COUNT SEVEN as to Edward Reynolds arising under CGS § 46a-58 (a) fails because there is no private cause of action under said statute. Accordingly, Count Seven is stricken.
COUNT EIGHT as to Edward Reynolds arising under CGS § 46a-60 (a) (1). Based upon the ruling in Perodeau v. City of Hartford, supra, this section does not impose liability on individual employees. Accordingly, Count Eight is stricken.
COUNT NINE as to Edward Reynolds arising under CGS § 46a-70 (a), the same ruling applies to Count Nine as has been applied to Count Six. Accordingly, the Motion to Strike Count Nine is denied.
The prayer for relief, paragraph d, claiming injunctive relief is stricken because the plaintiff has not alleged likelihood of success on the merits or that the plaintiff will suffer irreparable harm if the injunction is not granted.
It should be noted that at short calendar on July 1, 2003, Assistant Attorney General Sharon A. Scully represented to the Court that the Motion to Dismiss/Strike may be taken on the papers by agreement of counsel.

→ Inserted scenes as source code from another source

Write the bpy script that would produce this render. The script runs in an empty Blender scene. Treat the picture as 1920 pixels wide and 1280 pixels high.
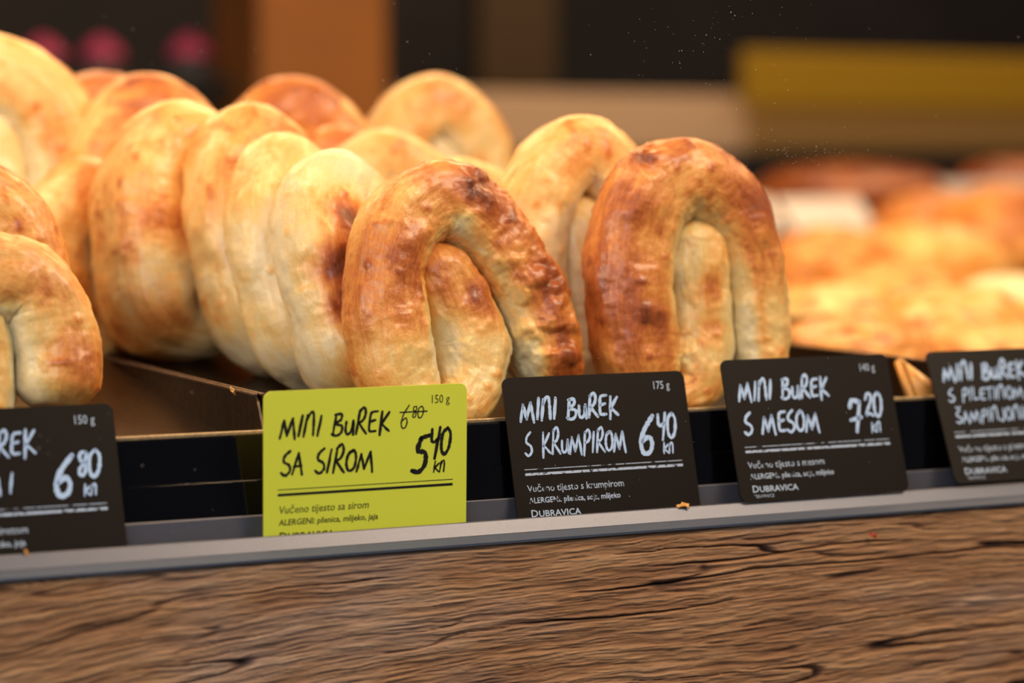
import bpy, bmesh, math, random
import numpy as np
from mathutils import Vector, Matrix, Euler
R = math.radians
S = bpy.context.scene
C = S.collection

# ------------------------------------------------------------------ camera
F = 4533.0
YAW, PITCH = R(26.3), math.atan((640 - 315) / 4533)
D0 = 1.20
FWD = Vector((math.sin(YAW) * math.cos(PITCH), math.cos(YAW) * math.cos(PITCH), -math.sin(PITCH)))
EYE = Vector((-D0 * FWD.x, -D0 * FWD.y, 0.135))
cam = bpy.data.cameras.new('camera'); co = bpy.data.objects.new('camera', cam); C.objects.link(co)
cam.sensor_width = 36; cam.lens = 85.0; cam.clip_start = .05; cam.clip_end = 60
co.location = EYE; co.rotation_euler = (R(90) - PITCH, 0, -YAW)
cam.dof.use_dof = True; cam.dof.focus_distance = 1.215; cam.dof.aperture_fstop = 3.6
S.camera = co
RIGHT = Vector((math.cos(YAW), -math.sin(YAW), 0)); UP = RIGHT.cross(FWD)
def at(px, py, Y):
    d = FWD + RIGHT * ((px - 960) / F) + UP * ((640 - py) / F)
    return EYE + d * ((Y - EYE.y) / d.y)

# ------------------------------------------------------------------ light
w = bpy.data.worlds.new('world'); S.world = w; w.use_nodes = True
w.node_tree.nodes['Background'].inputs[0].default_value = (.62, .66, .85, 1)
w.node_tree.nodes['Background'].inputs[1].default_value = .12
def area(name, loc, target, sx, sy, power, col):
    l = bpy.data.lights.new(name, 'AREA'); l.shape = 'RECTANGLE'; l.size = sx; l.size_y = sy
    l.energy = power; l.color = col
    o = bpy.data.objects.new(name, l); C.objects.link(o); o.location = loc
    o.rotation_euler = (Vector(target) - Vector(loc)).to_track_quat('-Z', 'Y').to_euler(); return o
area('case_lamp', (-.05, .07, .50), (0, .10, 0), 1.5, .05, 3.9, (1, .65, .36))
area('left_case_lamp', (-1.0, -.10, .42), (.0, .15, .06), .5, .25, 5.6, (1, .78, .55))
area('rear_case_lamp', (.55, .75, .75), (.50, .70, 0), 2.4, .10, 21, (1, .58, .27))
area('back_fill_light', (1.6, 1.7, 1.5), (1.5, 2.5, .1), 2.2, .3, 26, (1, .68, .38))  # added, unseen fill light that brightens the counter and boards at the back
area('shop_window_daylight', (-1.5, -1.7, 1.0), (0, 0, 0), 1.3, 1.0, 17, (.82, .87, 1))
area('shop_ceiling_light', (.9, -1.0, 1.3), (.1, 0, 0), .7, .5, 19, (1, .80, .58))
S.view_settings.view_transform = 'Standard'; S.view_settings.look = 'None'
S.view_settings.exposure = 0.0; S.view_settings.gamma = 1; S.view_settings.use_curve_mapping = False

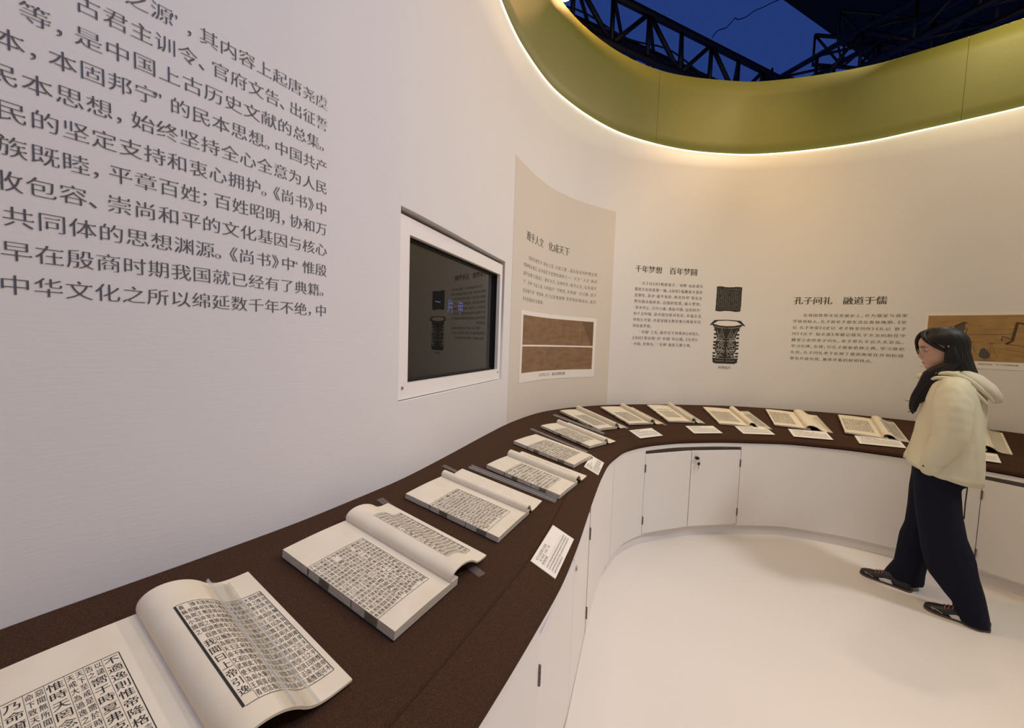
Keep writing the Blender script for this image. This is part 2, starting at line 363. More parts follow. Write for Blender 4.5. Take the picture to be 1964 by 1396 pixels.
doors = [(cab, (hp['a0'][0]+hp['a1'][0])/2, (hp['m0'][0]+hp['m1'][0])/2, (hp['b0'][0]+hp['b1'][0])/2)]
doorsL = [(cabL, hp['l0'][0], hp['q0'][0], (hp['n0'][0]+hp['n1'][0])/2)]
sr0 = hp['r0'][0]; doorsR = [(cab, sr0, sr0+.42, sr0+.84)]
def cab_face(root, s0, s1, drs):
    mb = MB(); cuts = []
    for d in drs: cuts += [d[1], d[3]]
    ss = sorted(set([round(float(q), 5) for q in np.r_[np.arange(s0, s1, .03), s1, cuts]])); zz = [.08, zb, zt+.026, Z_FRONT-.033]
    v = [fpt(s, 0, z) for s in ss for z in zz]; f = []
    for i in range(len(ss)-1):
        for k in range(3):
            m = (ss[i]+ss[i+1])/2
            if k == 1 and any(d[1] < m < d[3] for d in drs): continue
            f.append((i*4+k, i*4+k+1, (i+1)*4+k+1, (i+1)*4+k))
    mb.add(v, f)
    for i in range(len(ss)-1): mb.add([fpt(ss[i], 0, .08), fpt(ss[i+1], 0, .08), fpt(ss[i+1], -.06, .08), fpt(ss[i], -.06, .08)], [(0, 1, 2, 3)])
    sg_ = MB()  # near-black strip, shade under the slab put in as colour
    for i in range(len(ss)-1): sg_.add([fpt(ss[i], -.012, Z_FRONT-.036), fpt(ss[i+1], -.012, Z_FRONT-.036), fpt(ss[i+1], -.012, Z_FRONT-.0255), fpt(ss[i], -.012, Z_FRONT-.0255), fpt(ss[i+1], 0, Z_FRONT-.033), fpt(ss[i], 0, Z_FRONT-.033)], [(0, 1, 2, 3), (5, 4, 1, 0)])
    sg_.build('shadow_gap', M['seam'], root)
    o = mb.build('front_panel', M['cab'], root)
    o.data.shade_smooth(); o.data.set_sharp_from_angle(angle=math.radians(30))
    pl = MB()
    for i in range(len(ss)-1):
        pl.add([fpt(ss[i], -.022, .0), fpt(ss[i+1], -.022, .0), fpt(ss[i+1], -.022, .045), fpt(ss[i], -.022, .045), fpt(ss[i+1], -.032, .085), fpt(ss[i], -.032, .085)], [(0, 1, 2, 3), (3, 2, 4, 5)])
    o = pl.build('plinth', M['cab'], root)
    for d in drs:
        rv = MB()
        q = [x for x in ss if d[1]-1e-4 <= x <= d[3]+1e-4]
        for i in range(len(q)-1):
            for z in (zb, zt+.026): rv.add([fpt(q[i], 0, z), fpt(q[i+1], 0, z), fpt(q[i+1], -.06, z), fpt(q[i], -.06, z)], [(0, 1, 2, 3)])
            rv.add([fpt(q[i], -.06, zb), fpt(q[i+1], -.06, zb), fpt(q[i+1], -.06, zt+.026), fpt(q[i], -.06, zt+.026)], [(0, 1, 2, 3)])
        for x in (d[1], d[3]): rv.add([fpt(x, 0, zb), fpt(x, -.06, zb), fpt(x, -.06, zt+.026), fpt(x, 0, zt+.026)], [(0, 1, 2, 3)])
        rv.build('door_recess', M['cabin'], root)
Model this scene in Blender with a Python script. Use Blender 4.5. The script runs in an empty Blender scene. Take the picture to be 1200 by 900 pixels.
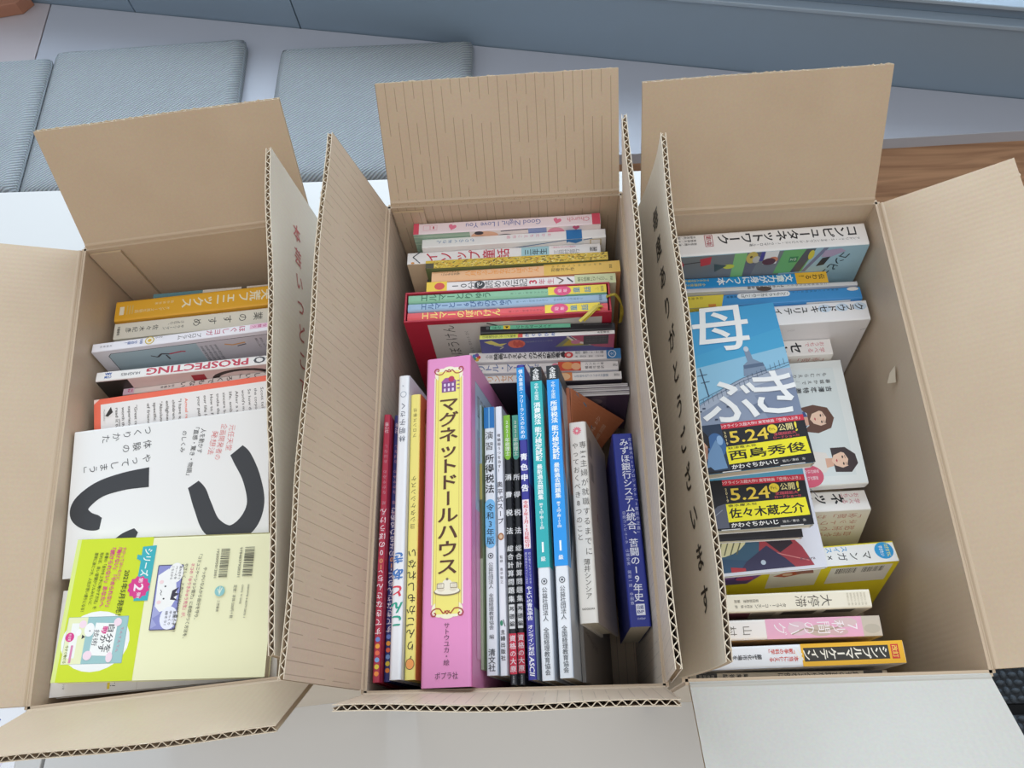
import bpy, bmesh, math, random
from mathutils import Vector, Matrix
random.seed(7)
S = bpy.context.scene
COL = S.collection

# ------------------------------------------------------------------ camera, world, light, exposure
cam = bpy.data.cameras.new('camera'); cam.sensor_width = 36; cam.lens = 29.148; cam.clip_start = .02
camo = bpy.data.objects.new('camera', cam); COL.objects.link(camo); S.camera = camo
_r, _u, _b = (.99750955, -.01910835, -.06789373), (.04505247, .91325495, .4048897), (.05426751, -.40694013, .91184142)
camo.matrix_world = Matrix(((_r[0], _u[0], _b[0], .04684), (_r[1], _u[1], _b[1], -.29499), (_r[2], _u[2], _b[2], .94), (0, 0, 0, 1)))
S.view_settings.view_transform = 'Standard'; S.view_settings.look = 'None'
S.view_settings.exposure = 0.24; S.view_settings.gamma = 1; S.view_settings.use_curve_mapping = False

W = bpy.data.worlds.new('world'); S.world = W; W.use_nodes = True
nt = W.node_tree; bg = nt.nodes['Background']
tc = nt.nodes.new('ShaderNodeTexCoord'); sp = nt.nodes.new('ShaderNodeSeparateXYZ'); rp = nt.nodes.new('ShaderNodeValToRGB')
mp = nt.nodes.new('ShaderNodeMapRange'); mp.inputs['From Min'].default_value = -1; mp.inputs['From Max'].default_value = 1
nt.links.new(tc.outputs['Generated'], sp.inputs[0]); nt.links.new(sp.outputs['Y'], mp.inputs[0]); nt.links.new(mp.outputs[0], rp.inputs[0])
rp.color_ramp.elements[0].color = (1.0, .94, .86, 1); rp.color_ramp.elements[1].color = (.62, .78, 1.0, 1)
nt.links.new(rp.outputs[0], bg.inputs[0]); bg.inputs[1].default_value = .44

def area(name, loc, target, sx, sy, power, col):
    l = bpy.data.lights.new(name, 'AREA'); l.shape = 'RECTANGLE'; l.size = sx; l.size_y = sy; l.energy = power; l.color = col
    o = bpy.data.objects.new(name, l); COL.objects.link(o); o.location = loc
    o.rotation_euler = (Vector(target) - Vector(loc)).to_track_quat('-Z', 'Y').to_euler()
area('window_light', (.1, 2.35, 1.25), (0, .1, .1), 3.4, 1.9, 88, (.78, .90, 1.0))
area('side_window_light', (-2.6, .5, 1.5), (0, 0, .1), 1.8, 1.6, 6, (.88, .95, 1.0))
area('overhead_fill_light', (.1, -.9, 2.2), (0, -.1, 0), 1.6, 1.2, 15, (1.0, .97, .93))  # unseen lamp added overhead as fill for the front-facing sides

# ------------------------------------------------------------------ materials
def lin(h):
    h = h.lstrip('#'); v = [int(h[i:i + 2], 16) / 255 for i in (0, 2, 4)]
    return tuple(c / 12.92 if c <= .04045 else ((c + .055) / 1.055) ** 2.4 for c in v) + (1,)
MC = {}
def M(h, rough=.42):
    k = (h, rough)
    if k not in MC:
        m = bpy.data.materials.new('print_' + h.lstrip('#')); m.use_nodes = True; b = m.node_tree.nodes['Principled BSDF']
        b.inputs['Base Color'].default_value = lin(h); b.inputs['Roughness'].default_value = rough
        MC[k] = m
    return MC[k]
class NG:
    def __init__(s, name, rough=.6):
        s.m = bpy.data.materials.new(name); s.m.use_nodes = True; s.t = s.m.node_tree; s.b = s.t.nodes['Principled BSDF']; s.b.inputs['Roughness'].default_value = rough
    def n(s, typ, **kw):
        x = s.t.nodes.new('ShaderNode' + typ)
        for k, v in kw.items():
            if k in ('operation', 'blend_type', 'data_type', 'wave_type', 'bands_direction', 'feature'): setattr(x, k, v)
            else: x.inputs[int(k[1:]) if k[0] == '_' else k].default_value = v
        return x
    def l(s, a, b): s.t.links.new(a, b)
    def mix(s, fac, a, b, bt='MIX'):
        x = s.n('Mix', data_type='RGBA', blend_type=bt)
        for i, v in ((0, fac), (6, a), (7, b)):
            if hasattr(v, 'links'): s.l(v, x.inputs[i])
            else: x.inputs[i].default_value = v
        return x.outputs[2]
def kraft(name, base, dark, rib=0.0, period=.0095, rough=.42):
    g = NG(name, rough); uv = g.n('TexCoord'); 
    n1 = g.n('TexNoise', Scale=14.0, Detail=3.0); g.l(uv.outputs['UV'], n1.inputs['Vector'])
    n2 = g.n('TexNoise', Scale=420.0, Detail=2.0); g.l(uv.outputs['UV'], n2.inputs['Vector'])
    c = g.mix(n1.outputs['Fac'], lin(base), lin(dark)); c = g.mix(.10, c, n2.outputs['Color'], 'OVERLAY')
    if rib:
        sx = g.n('SeparateXYZ'); g.l(uv.outputs['UV'], sx.inputs[0])
        d = g.n('Math', operation='DIVIDE', _1=period); g.l(sx.outputs[0], d.inputs[0])
        f = g.n('Math', operation='FRACT'); g.l(d.outputs[0], f.inputs[0])
        lt = g.n('Math', operation='LESS_THAN', _1=.075); g.l(f.outputs[0], lt.inputs[0])
        mpn = g.n('Mapping'); mpn.inputs['Scale'].default_value = (105, 26, 1); g.l(uv.outputs['UV'], mpn.inputs['Vector'])
        n3 = g.n('TexNoise', Scale=1.0, Detail=1.0); g.l(mpn.outputs[0], n3.inputs['Vector'])
        gt = g.n('Math', operation='GREATER_THAN', _1=.43); g.l(n3.outputs['Fac'], gt.inputs[0])
        mu = g.n('Math', operation='MULTIPLY'); g.l(lt.outputs[0], mu.inputs[0]); g.l(gt.outputs[0], mu.inputs[1])
        mu2 = g.n('Math', operation='MULTIPLY', _1=rib); g.l(mu.outputs[0], mu2.inputs[0])
        c = g.mix(mu2.outputs[0], c, lin('#6f5a41'))
    g.l(c, g.b.inputs['Base Color']); g.b.inputs['Sheen Weight'].default_value = .22; g.b.inputs['Sheen Roughness'].default_value = .5
    # faint flute bands in the liner
    wv = g.n('TexWave', Scale=55.0, Distortion=.6); g.l(uv.outputs['UV'], wv.inputs['Vector'])
    bp = g.n('Bump', Strength=.06, Distance=.0006); g.l(wv.outputs['Fac'], bp.inputs['Height']); g.l(bp.outputs[0], g.b.inputs['Normal'])
    return g.m
K_IN = kraft('kraft_board', '#c9b49a', '#bda68b')
K_RIB = kraft('kraft_board_ribbed', '#c9b59c', '#bda68c', rib=.5)
K_OUT = kraft('kraft_board_outside', '#d3c5ae', '#c8b8a0')
K_SHEEN = kraft('kraft_window_sheen', '#bcb8af', '#b3aea4')  # kraft coloured paler and greyer to stand in for the window's sheen
K_FLUTE = kraft('kraft_flute', '#c4ad8c', '#b59d7c', rough=.8)
K_EDGE = M('#d6c8b2', .8)
def page_mat(name, a, b):
    g = NG(name, .8); tcx = g.n('TexCoord'); mpn = g.n('Mapping'); mpn.inputs['Scale'].default_value = (3, 2600, 3)
    g.l(tcx.outputs['Object'], mpn.inputs['Vector']); n = g.n('TexNoise', Scale=1.0, Detail=2.0); g.l(mpn.outputs[0], n.inputs['Vector'])
    c = g.mix(n.outputs['Fac'], lin(a), lin(b)); g.l(c, g.b.inputs['Base Color']); return g.m
PAGE = page_mat('page_edges', '#f0ead9', '#cfc6b2'); PAGE_OLD = page_mat('page_edges_aged', '#e2cfa8', '#c0a981')

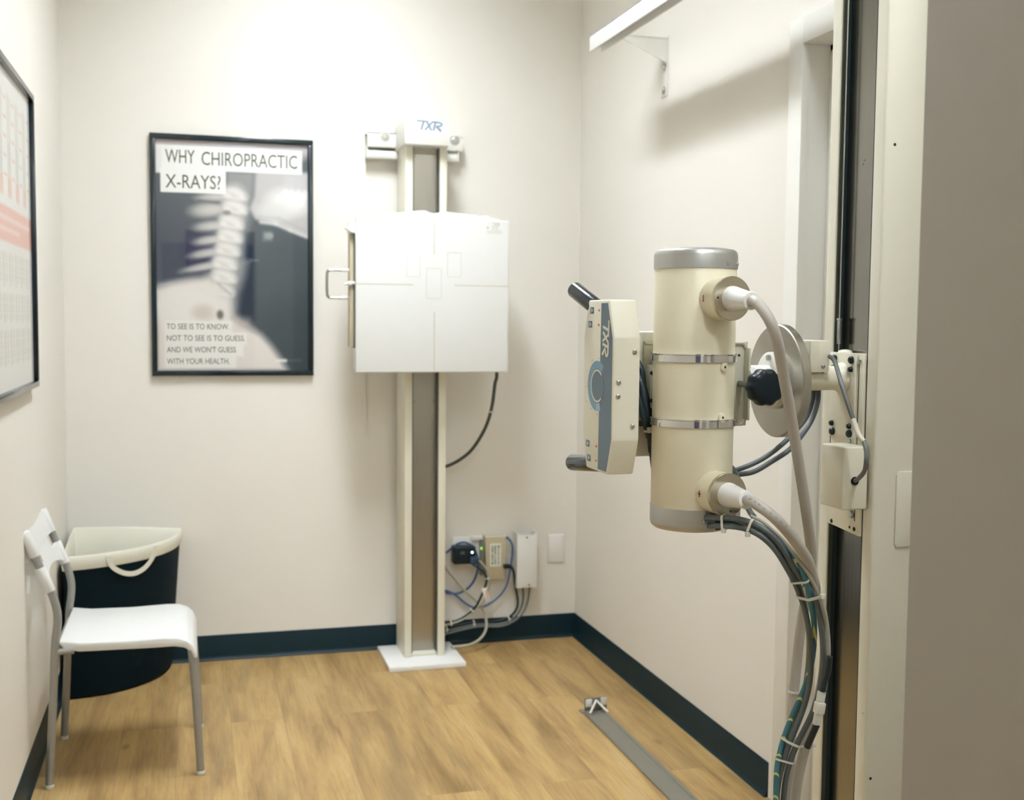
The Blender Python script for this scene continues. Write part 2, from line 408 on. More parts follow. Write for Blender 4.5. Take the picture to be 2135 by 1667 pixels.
def base_profile(h=.104, t=.004, toe=.013):
    return [(0, 0), (toe, 0), (toe, .003), (t+.005, .007), (t+.0015, .013), (t, .02), (t, h-.003), (t-.0015, h), (0, h)]
bp = base_profile()
g = G(); g.prism([(YB-a, z) for a, z in bp], 'x', XL, XR); struct('baseboard_back', g, BASEB)
g = G(); g.prism([(XL+a, z) for a, z in bp], 'y', YN, YB); struct('baseboard_left', g, BASEB)
g = G(); g.prism([(XR-a, z) for a, z in bp], 'y', 2.985, YB); struct('baseboard_right', g, BASEB)

dr = thing('door_1', 'white painted door frame in the right wall, behind the tall column', 'door', (XR, 2.4, 0)); dr['kind'] = 'structure'
g = G()
y0, y1, z1 = 1.81, 2.944, 2.232; fx = XR-.014
iy0, iy1, iz = 1.884, 2.87, 2.158
g.box(fx, XR+.01, iy1, y1, 0, z1, bev=.002).box(fx, XR+.01, y0, iy0, 0, z1, bev=.002).box(fx, XR+.01, iy0, iy1, iz, z1, bev=.002)
g.box(XR+.0095, XR+.118, iy1+.0006, DY1-.0006, 0, DZ-.0006).box(XR+.0095, XR+.118, DY0+.0006, iy0-.0006, 0, DZ-.0006).box(XR+.0095, XR+.118, iy0, iy1, iz+.0006, DZ-.0006)
g.box(XR+.07, XR+.118, iy1-.016, iy1, 0, iz, bev=.001).box(XR+.07, XR+.118, iy0, iy0+.016, 0, iz, bev=.001).box(XR+.07, XR+.118, iy0, iy1, iz-.016, iz, bev=.001)
obj('door_frame', g, TRIMW, dr)
obj('door_leaf', G().box(XR+.119, XR+.16, iy0-.01, iy1+.01, .005, iz+.01), TRIMW, dr)

d2 = thing('reflection_door', 'slate grey door added behind the photographer for chrome reflections', 'door', (.1, YN, 0)); d2['kind'] = 'structure'  # unseen door added to give the chrome bands dark contrast
obj('door_leaf', G().box(-.25, .55, YN+.001, YN+.03, .01, 2.05, bev=.002), mat('reflection_door_paint', S(92, 92, 112), .45), d2)
obj('door_frame', G().box(-.33, -.255, YN+.001, YN+.04, 0, 2.13, bev=.002).box(.555, .63, YN+.001, YN+.04, 0, 2.13, bev=.002).box(-.255, .555, YN+.001, YN+.04, 2.055, 2.13, bev=.002), TRIMW, d2)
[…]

As for the accidental failure of suit claim, there has to be more than a simple allegation as to accidental failure of suit. It would appear that that claim is based upon a concern by the plaintiff that the lawsuit was not brought within ninety days of the release from the Commission on Human Rights and Opportunities. However, the Court finds no allegation in the Complaint of a complaint filed with said Commission, and despite the plaintiff's memorandum dated March 5, 2002, the Court finds that the complaint does not allege an action under CGS § 46a-100 et seq. and has found that the counts alleging violation of CGS § 46a-70 have been properly brought under CGS § 46a-99.